After sanitizing all the bottles I removed the rack full of bottles and placed it on an inverted milk crate covered with a clean towel. A small tupperware container with sanitizer and my bottle caps sat on the opened door. After emptying the bottling bucket then putting the priming sugar solution in, I siphoned my beer from the primary into the bottling bucket, stirred gently with a sanitized paddle, and started filling bottles.

This was very easy to do two-handed - left hand hold bottle to wand, right hand gets clean bottle. When bottle is full (easy to get right amount after practicing with the sanitizer as the wand gives perfect head space), it goes onto clean towel on counter, and right hand starts next bottle as left hand places sanitized cap over filled bottle. Switch hands, get another empty bottle, still lots of time for next bottle to fill. After every 12 bottles stop to use wing capper to tighten caps (have a few extras ready, I messed up 3 or 4 until I got the hang of it). Lather, rinse, repeat.

I filled 12 22 ounce bottles and 28 1/2 12 ounce bottles in about 50 minutes including sanitizing, racking, filling, and capping. Cleanup took longer - that primary bucket was pretty gummed up. The half bottle went into the fridge, so I could taste it this morning - Flat of course, but promising.

Other Revvy tips I'll second - go to Sherwin Williams and get a wallpaper tray for $2.50, makes it much simpler to wash and sanitize the siphon, racking cane, stirring paddle, and any other long stuff. Get a small drilled rubber "cork" and a short piece of right angle tubing to fit inside your spigot so you don't have to tip your bottling bucket as much to get all the beer into bottles - I rested the back edge of the bucket on a folded towel on top of my brewpot, and only left about 1-2 ounces of beer in the bucket.
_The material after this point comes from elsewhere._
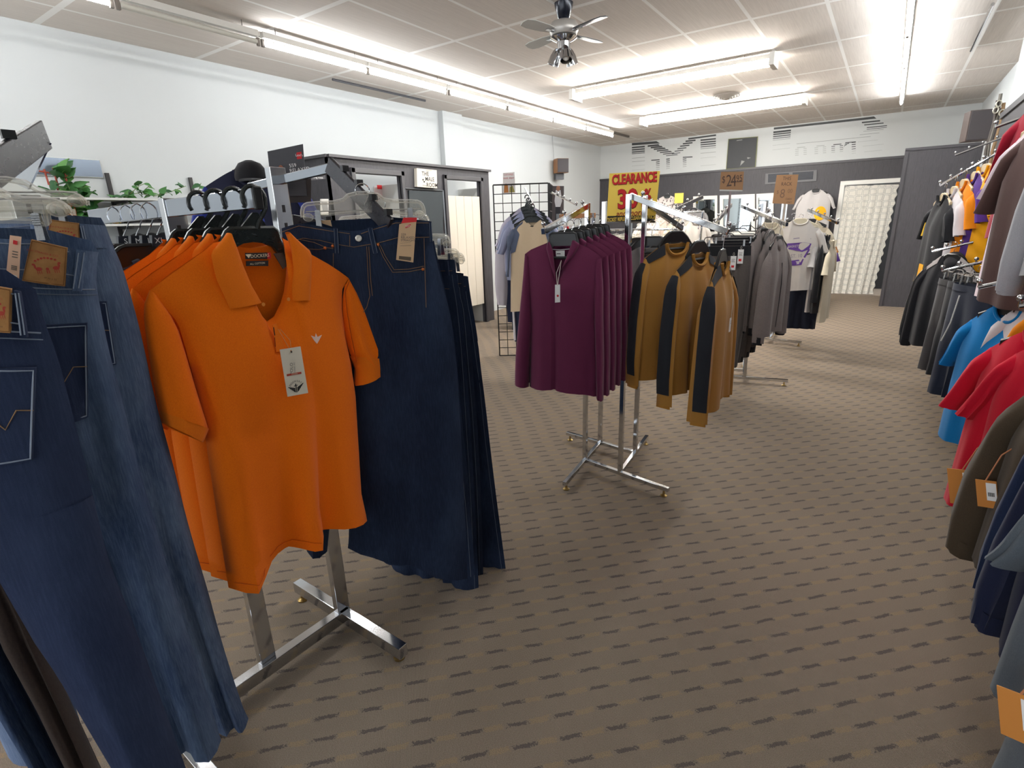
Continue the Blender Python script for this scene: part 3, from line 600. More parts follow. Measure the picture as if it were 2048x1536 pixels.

If you go to Agway to get cheap iodophor to use as sanitizer, be sure not to get the product labeled "scrub" - it has detergent so can't be used as a no-rinse sanitizer.

Thanks to all the awesome info on this site, I am now awaiting my first batch of beer that I made myself. I'll start chilling a bottle a week to try in 2 weeks. Hope this is not too long-winded, just put in all I could think of that might be helpful.